Sejak ophaalbrug itu dibangun, maka lalin antara Kulon Kali dan Wetan Kali pun menjadi lancar. Arus perdagangan pun juga menjadi semakin lancar.
Seiring berjalannya waktu pun, gedung loji, rumah bandar dan kantor dagang tumbuh menjamur di Wetan dan Kulon Kali
Dengan bertambahnya waktu, kawasan ini pun menjadi semakin macet. Ini dikarenakan setiap ada kapal yang lewat, jembatan akan terangkat, membuat kendaraan harus menunggu lama.
Kereta lewat dengan gerbong panjang saja sudah mengomel apalagi kapal jaman dahulu yang tidak bisa cepat. Jelas akan butuh waktu lama, kemacetan kendaraan jelas terjadi.
Saat terangkat, jembatan ini berbunyi “kloneng…. Kloneng atau sirine yang memekakkan telinga, “grong…. Grong” yang menandakan kapal akan lewat, memberi tanda kendaraan untuk berhenti.
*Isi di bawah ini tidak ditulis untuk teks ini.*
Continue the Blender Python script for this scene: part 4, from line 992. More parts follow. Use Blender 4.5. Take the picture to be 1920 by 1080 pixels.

Karena lidah jawa susah menyebut kata Ophaalbrug atau Ferwerda Brug, maka diambillah kata “petekan” yang artinya dalam bahasa Jawa adalah ditekan. Seakan menegaskan kalau tombol ditekan, jembatan ini naik turun.
Selain itu, jalan di sekitar jembatan pun diberikan nama Jalan Petekan agar mempermudah penyebutan dan gampang untuk diingat.
Dilansir dari laman Liputan 6, jembatan ini dijadikan sebagai cagar budaya berdasarkan Surat Keputusan Wali Kota Surabaya 188.45/004/402.1.04/1998 nomor urut 47 Dinas Kebudayaan dan Pariwisata Kota Surabaya Tahun 2008.
Jembatan Petekan dioperasikan menggunakan mesin yang terletak di dalam kedua tiang yang berukuran tebal. Mesin tersebut mempunyai dua roda gigi yang melekat pada tiang.
Dua roda gigi tersebut menggerakkan dua tuas yang berfungsi untuk menaikkan dan menurunkan jembatan konstruksi.
Namun Jembatan Petekan itu kini tidak digunakan lagi. Di kanan dan kiri sudah dibangun jembatan yang baru. Tidak bisa terangkat seperti Jembatan Petekan.